Parsons Corporation (PSN) shares climbed Thursday after the company announced it secured a coveted position on the U.S. Air Force Comprehensive Construction & Engineering MATOC—one of those sprawling military contracts that sounds bureaucratic but actually represents serious business opportunity.
The Contract Breakdown
The multiple-award task order contract, or MATOC in defense-speak, comes with a $15 billion ceiling and is managed by the Air Force Civil Engineering Center. Think of it as a pre-qualified vendor list for keeping Air Force and Department of War facilities operational worldwide. Parsons will now compete for individual task orders against other contract holders, bidding on everything from building new facilities to renovating aging infrastructure.
The deal runs for five years initially, with five additional one-year options that could extend it through the next decade. The scope covers design and construction management for new builds, plus maintenance, renovation, and restoration work on existing properties. We're talking administrative buildings, airfields, utilities, and critical infrastructure—basically the nuts and bolts that keep military operations running smoothly.

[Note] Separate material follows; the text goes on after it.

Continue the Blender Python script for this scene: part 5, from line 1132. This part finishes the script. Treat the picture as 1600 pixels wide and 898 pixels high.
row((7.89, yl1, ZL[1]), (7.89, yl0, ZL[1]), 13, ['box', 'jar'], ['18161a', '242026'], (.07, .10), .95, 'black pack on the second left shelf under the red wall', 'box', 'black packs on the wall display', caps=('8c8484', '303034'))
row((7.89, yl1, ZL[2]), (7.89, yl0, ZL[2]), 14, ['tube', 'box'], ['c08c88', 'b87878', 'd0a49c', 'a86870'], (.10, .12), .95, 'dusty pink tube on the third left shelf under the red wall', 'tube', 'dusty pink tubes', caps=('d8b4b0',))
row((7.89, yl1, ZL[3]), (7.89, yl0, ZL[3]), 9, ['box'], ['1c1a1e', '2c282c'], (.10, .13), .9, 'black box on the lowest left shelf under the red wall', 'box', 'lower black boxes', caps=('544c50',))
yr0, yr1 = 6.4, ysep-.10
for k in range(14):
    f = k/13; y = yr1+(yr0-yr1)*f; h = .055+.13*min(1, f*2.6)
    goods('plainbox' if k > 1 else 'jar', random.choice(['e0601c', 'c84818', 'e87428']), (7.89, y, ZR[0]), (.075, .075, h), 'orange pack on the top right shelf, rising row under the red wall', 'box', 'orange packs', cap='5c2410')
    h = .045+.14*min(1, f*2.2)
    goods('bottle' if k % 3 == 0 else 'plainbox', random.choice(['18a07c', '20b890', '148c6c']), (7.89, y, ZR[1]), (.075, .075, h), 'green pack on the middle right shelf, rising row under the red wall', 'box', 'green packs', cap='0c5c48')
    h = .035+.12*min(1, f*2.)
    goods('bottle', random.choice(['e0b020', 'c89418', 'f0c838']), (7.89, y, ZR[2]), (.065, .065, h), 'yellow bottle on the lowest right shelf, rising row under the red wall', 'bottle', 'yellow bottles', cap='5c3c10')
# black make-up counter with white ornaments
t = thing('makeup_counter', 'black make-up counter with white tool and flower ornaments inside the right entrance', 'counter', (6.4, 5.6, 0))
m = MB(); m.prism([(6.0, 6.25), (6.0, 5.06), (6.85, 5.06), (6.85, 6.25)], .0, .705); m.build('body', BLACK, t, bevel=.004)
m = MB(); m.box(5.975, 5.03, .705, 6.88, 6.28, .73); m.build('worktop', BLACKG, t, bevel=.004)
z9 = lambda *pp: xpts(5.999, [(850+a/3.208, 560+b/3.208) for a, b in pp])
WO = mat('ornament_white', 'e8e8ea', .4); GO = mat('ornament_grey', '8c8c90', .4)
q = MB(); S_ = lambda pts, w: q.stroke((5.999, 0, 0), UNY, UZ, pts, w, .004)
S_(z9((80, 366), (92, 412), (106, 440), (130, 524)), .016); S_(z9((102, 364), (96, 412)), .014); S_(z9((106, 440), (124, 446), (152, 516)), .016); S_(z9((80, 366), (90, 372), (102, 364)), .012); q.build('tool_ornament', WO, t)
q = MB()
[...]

This contract complements Parsons' existing Air Force work, including the $1.5 billion AFCEC Environmental Services Contract the company won back in April 2025. The company is clearly building out its military infrastructure portfolio in a meaningful way.
More Military Wins
The MATOC announcement follows another recent military contract win. Parsons landed an $88 million single-award task order in December to support base air defense systems for U.S. Air Forces in Europe and Air Forces Africa at Ramstein Air Base in Germany. That three-year project adds to the company's existing work under the broader ABAD program, bringing its 2025 total value under that initiative to roughly $192 million.
What Analysts Are Saying
Wall Street has been recalibrating its view on Parsons lately. On December 12, Citigroup jumped in with fresh coverage, slapping a Buy rating on the stock with an $86 price target. Just a day earlier, Jefferies maintained its Hold rating but adjusted its price forecast to $75 from $90.
TD Cowen upgraded the stock to Buy from Hold on December 10, though the $75 target price represented a cut from their previous $90 forecast. Truist Securities kept its Buy rating on December 8 while trimming the target from $100 to $90. Keybanc also maintained its Overweight rating that same day but lowered its target to $81 from $93.
The range of price targets—spanning from $75 to $86—suggests analysts see upside potential but are working through different assumptions about how quickly the company can capitalize on its growing pipeline of defense contracts.
Parsons shares traded up 0.51% at $60.51 on Thursday, sitting well below most analyst price targets and leaving plenty of room for debate about whether the stock's recent momentum can continue as these major contracts kick into gear.